## Data
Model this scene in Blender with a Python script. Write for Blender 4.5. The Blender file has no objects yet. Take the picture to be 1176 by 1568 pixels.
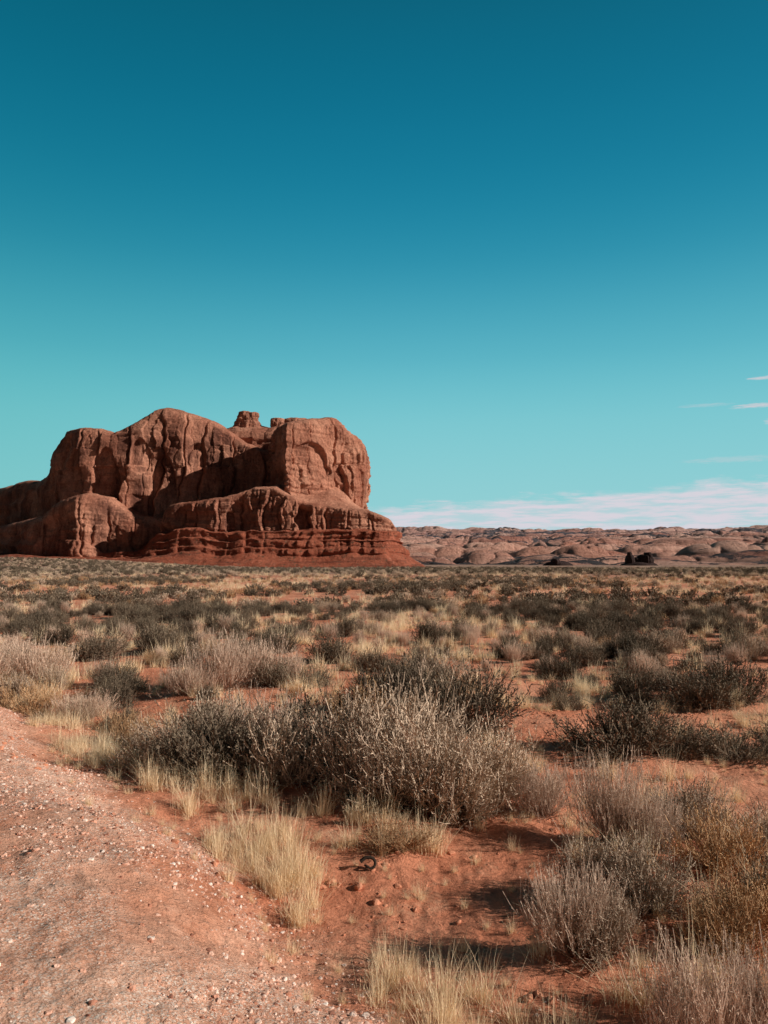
import bpy, math, random
import numpy as np
from mathutils import Vector
R = math.radians
rng = np.random.default_rng(7)
random.seed(7)
scene = bpy.context.scene

# ------------------------------------------------------------------ noise
def _hash(ix, iy, iz, seed):
    h = (ix.astype(np.int64)*374761393 + iy.astype(np.int64)*668265263 + iz.astype(np.int64)*2147483647 + seed*974711) & 0xFFFFFFFF
    h = ((h ^ (h >> 13))*1274126177) & 0xFFFFFFFF
    h = ((h ^ (h >> 16))*2246822519) & 0xFFFFFFFF
    h = h ^ (h >> 15)
    return (h & 0xFFFFFF)/float(0xFFFFFF)
def vnoise(x, y, z, seed=0):
    x, y, z = np.broadcast_arrays(np.asarray(x, float), np.asarray(y, float), np.asarray(z, float))
    x0 = np.floor(x); y0 = np.floor(y); z0 = np.floor(z)
    fx = x-x0; fy = y-y0; fz = z-z0
    fx = fx*fx*fx*(fx*(fx*6-15)+10); fy = fy*fy*fy*(fy*(fy*6-15)+10); fz = fz*fz*fz*(fz*(fz*6-15)+10)
    r = 0
    for dx in (0, 1):
        for dy in (0, 1):
            for dz in (0, 1):
                w = (fx if dx else 1-fx)*(fy if dy else 1-fy)*(fz if dz else 1-fz)
                r = r + w*_hash(x0+dx, y0+dy, z0+dz, seed)
    return r*2-1
def fbm(x, y, z, seed=0, octv=4, gain=0.5):
    s = 0; a = 1; t = 0
    for o in range(octv):
        s = s + a*vnoise(x, y, z, seed+o*17)
        t += a; a *= gain
        x, y = (x*1.6+y*1.2)+3.1, (y*1.6-x*1.2)+1.7
        z = z*2.0+5.3
    return s/t
def sstep(a, b, v):
    t = np.clip((v-a)/(b-a), 0, 1)
    return t*t*(3-2*t)
def quant(n, k, w):
    q = n*k; f = np.floor(q)
    return (f+sstep(1-w, 1, q-f))/k

# ------------------------------------------------------------------ mesh helper
def build(name, V, F, mat=None, attrs=None, smooth=True, parent=None, matidx=None, link=True):
    V = np.asarray(V, np.float32); F = np.asarray(F, np.int32)
    me = bpy.data.meshes.new(name)
    me.vertices.add(len(V)); me.vertices.foreach_set('co', V.ravel())
    k = F.shape[1]
    me.loops.add(F.size); me.loops.foreach_set('vertex_index', F.ravel())
    me.polygons.add(len(F)); me.polygons.foreach_set('loop_start', np.arange(0, F.size, k, dtype=np.int32))
    me.polygons.foreach_set('use_smooth', np.full(len(F), smooth, dtype=bool))
    if mat:
        for m in (mat if isinstance(mat, list) else [mat]):
            me.materials.append(m)
    if matidx is not None:
        me.polygons.foreach_set('material_index', np.asarray(matidx, np.int32))
    me.update(calc_edges=True)
    if attrs:
        for n, a in attrs.items():
            at = me.attributes.new(n, 'FLOAT', 'POINT')
            at.data.foreach_set('value', np.asarray(a, np.float32))
    if not link:
        return me
    ob = bpy.data.objects.new(name, me)
    scene.collection.objects.link(ob)
    if parent: ob.parent = parent
    return ob
def grid_faces(nu, nv, wrap=False):
    iu = np.arange(nu if wrap else nu-1); iv = np.arange(nv-1)
    A, B = np.meshgrid(iu, iv, indexing='ij')
    A2 = (A+1) % nu
    return np.stack([A*nv+B, A2*nv+B, A2*nv+B+1, A*nv+B+1], -1).reshape(-1, 4)

# ------------------------------------------------------------------ materials
class NT:
    def __init__(s, name):
        s.m = bpy.data.materials.new(name); s.m.use_nodes = True
        s.t = s.m.node_tree; s.b = s.t.nodes['Principled BSDF']
        s.b.inputs['Specular IOR Level'].default_value = 0.10
        s.b.inputs['Roughness'].default_value = 0.9
    def n(s, t, **kw):
        nd = s.t.nodes.new(t)
        for k, v in kw.items(): setattr(nd, k, v)
        return nd
    def l(s, a, b): s.t.links.new(a, b)
    def noise(s, vec, scale, detail=5, rough=.6, scl=None):
        if scl:
            mp = s.n('ShaderNodeMapping'); mp.inputs['Scale'].default_value = scl
            s.l(vec, mp.inputs['Vector']); vec = mp.outputs[0]
        nd = s.n('ShaderNodeTexNoise'); nd.inputs['Scale'].default_value = scale
        nd.inputs['Detail'].default_value = detail; nd.inputs['Roughness'].default_value = rough
        s.l(vec, nd.inputs['Vector']); return nd.outputs['Fac']
    def mr(s, v, a, b, c=0, d=1):
        nd = s.n('ShaderNodeMapRange'); s.l(v, nd.inputs[0])
        for i, x in enumerate((a, b, c, d)): nd.inputs[i+1].default_value = x
        return nd.outputs[0]
    def mix(s, f, a, b, bt='MIX'):
        nd = s.n('ShaderNodeMix', data_type='RGBA', blend_type=bt)
        for sock, v in ((nd.inputs[0], f), (nd.inputs[6], a), (nd.inputs[7], b)):
            if isinstance(v, (int, float)): sock.default_value = v
            elif isinstance(v, tuple): sock.default_value = (*v, 1) if len(v) == 3 else v
            else: s.l(v, sock)
        return nd.outputs[2]
    def math(s, op, a, b=0.0):
        nd = s.n('ShaderNodeMath', operation=op)
        for i, v in enumerate((a, b)):
            if isinstance(v, (int, float)): nd.inputs[i].default_value = v
            else: s.l(v, nd.inputs[i])
        return nd.outputs[0]
    def pos(s): return s.n('ShaderNodeNewGeometry').outputs['Position']
    def attr(s, name):
        return s.n('ShaderNodeAttribute', attribute_name=name).outputs['Fac']
    def bump(s, h, dist, strength=1.0, prev=None):
        nd = s.n('ShaderNodeBump'); nd.inputs['Distance'].default_value = dist
        nd.inputs['Strength'].default_value = strength
        s.l(h, nd.inputs['Height'])
        if prev: s.l(prev, nd.inputs['Normal'])
        return nd.outputs[0]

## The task
Repeat the material above word for word, please, apart from its images.

## Reply
Model this scene in Blender with a Python script. Write for Blender 4.5. The Blender file has no objects yet. Take the picture to be 1176 by 1568 pixels.
import bpy, math, random
import numpy as np
from mathutils import Vector
R = math.radians
rng = np.random.default_rng(7)
random.seed(7)
scene = bpy.context.scene

# ------------------------------------------------------------------ noise
def _hash(ix, iy, iz, seed):
    h = (ix.astype(np.int64)*374761393 + iy.astype(np.int64)*668265263 + iz.astype(np.int64)*2147483647 + seed*974711) & 0xFFFFFFFF
    h = ((h ^ (h >> 13))*1274126177) & 0xFFFFFFFF
    h = ((h ^ (h >> 16))*2246822519) & 0xFFFFFFFF
    h = h ^ (h >> 15)
    return (h & 0xFFFFFF)/float(0xFFFFFF)
def vnoise(x, y, z, seed=0):
    x, y, z = np.broadcast_arrays(np.asarray(x, float), np.asarray(y, float), np.asarray(z, float))
    x0 = np.floor(x); y0 = np.floor(y); z0 = np.floor(z)
    fx = x-x0; fy = y-y0; fz = z-z0
    fx = fx*fx*fx*(fx*(fx*6-15)+10); fy = fy*fy*fy*(fy*(fy*6-15)+10); fz = fz*fz*fz*(fz*(fz*6-15)+10)
    r = 0
    for dx in (0, 1):
        for dy in (0, 1):
            for dz in (0, 1):
                w = (fx if dx else 1-fx)*(fy if dy else 1-fy)*(fz if dz else 1-fz)
                r = r + w*_hash(x0+dx, y0+dy, z0+dz, seed)
    return r*2-1
def fbm(x, y, z, seed=0, octv=4, gain=0.5):
    s = 0; a = 1; t = 0
    for o in range(octv):
        s = s + a*vnoise(x, y, z, seed+o*17)
        t += a; a *= gain
        x, y = (x*1.6+y*1.2)+3.1, (y*1.6-x*1.2)+1.7
        z = z*2.0+5.3
    return s/t
def sstep(a, b, v):
    t = np.clip((v-a)/(b-a), 0, 1)
    return t*t*(3-2*t)
def quant(n, k, w):
    q = n*k; f = np.floor(q)
    return (f+sstep(1-w, 1, q-f))/k

# ------------------------------------------------------------------ mesh helper
def build(name, V, F, mat=None, attrs=None, smooth=True, parent=None, matidx=None, link=True):
    V = np.asarray(V, np.float32); F = np.asarray(F, np.int32)
    me = bpy.data.meshes.new(name)
    me.vertices.add(len(V)); me.vertices.foreach_set('co', V.ravel())
    k = F.shape[1]
    me.loops.add(F.size); me.loops.foreach_set('vertex_index', F.ravel())
    me.polygons.add(len(F)); me.polygons.foreach_set('loop_start', np.arange(0, F.size, k, dtype=np.int32))
    me.polygons.foreach_set('use_smooth', np.full(len(F), smooth, dtype=bool))
    if mat:
        for m in (mat if isinstance(mat, list) else [mat]):
            me.materials.append(m)
    if matidx is not None:
        me.polygons.foreach_set('material_index', np.asarray(matidx, np.int32))
    me.update(calc_edges=True)
    if attrs:
        for n, a in attrs.items():
            at = me.attributes.new(n, 'FLOAT', 'POINT')
            at.data.foreach_set('value', np.asarray(a, np.float32))
    if not link:
        return me
    ob = bpy.data.objects.new(name, me)
    scene.collection.objects.link(ob)
    if parent: ob.parent = parent
    return ob
def grid_faces(nu, nv, wrap=False):
    iu = np.arange(nu if wrap else nu-1); iv = np.arange(nv-1)
    A, B = np.meshgrid(iu, iv, indexing='ij')
    A2 = (A+1) % nu
    return np.stack([A*nv+B, A2*nv+B, A2*nv+B+1, A*nv+B+1], -1).reshape(-1, 4)

# ------------------------------------------------------------------ materials
class NT:
    def __init__(s, name):
        s.m = bpy.data.materials.new(name); s.m.use_nodes = True
        s.t = s.m.node_tree; s.b = s.t.nodes['Principled BSDF']
        s.b.inputs['Specular IOR Level'].default_value = 0.10
        s.b.inputs['Roughness'].default_value = 0.9
    def n(s, t, **kw):
        nd = s.t.nodes.new(t)
        for k, v in kw.items(): setattr(nd, k, v)
        return nd
    def l(s, a, b): s.t.links.new(a, b)
    def noise(s, vec, scale, detail=5, rough=.6, scl=None):
        if scl:
            mp = s.n('ShaderNodeMapping'); mp.inputs['Scale'].default_value = scl
            s.l(vec, mp.inputs['Vector']); vec = mp.outputs[0]
        nd = s.n('ShaderNodeTexNoise'); nd.inputs['Scale'].default_value = scale
        nd.inputs['Detail'].default_value = detail; nd.inputs['Roughness'].default_value = rough
        s.l(vec, nd.inputs['Vector']); return nd.outputs['Fac']
    def mr(s, v, a, b, c=0, d=1):
        nd = s.n('ShaderNodeMapRange'); s.l(v, nd.inputs[0])
        for i, x in enumerate((a, b, c, d)): nd.inputs[i+1].default_value = x
        return nd.outputs[0]
    def mix(s, f, a, b, bt='MIX'):
        nd = s.n('ShaderNodeMix', data_type='RGBA', blend_type=bt)
        for sock, v in ((nd.inputs[0], f), (nd.inputs[6], a), (nd.inputs[7], b)):
            if isinstance(v, (int, float)): sock.default_value = v
            elif isinstance(v, tuple): sock.default_value = (*v, 1) if len(v) == 3 else v
            else: s.l(v, sock)
        return nd.outputs[2]
    def math(s, op, a, b=0.0):
        nd = s.n('ShaderNodeMath', operation=op)
        for i, v in enumerate((a, b)):
            if isinstance(v, (int, float)): nd.inputs[i].default_value = v
            else: s.l(v, nd.inputs[i])
        return nd.outputs[0]
    def pos(s): return s.n('ShaderNodeNewGeometry').outputs['Position']
    def attr(s, name):
        return s.n('ShaderNodeAttribute', attribute_name=name).outputs['Fac']
    def bump(s, h, dist, strength=1.0, prev=None):
        nd = s.n('ShaderNodeBump'); nd.inputs['Distance'].default_value = dist
        nd.inputs['Strength'].default_value = strength
        s.l(h, nd.inputs['Height'])
        if prev: s.l(prev, nd.inputs['Normal'])
        return nd.outputs[0]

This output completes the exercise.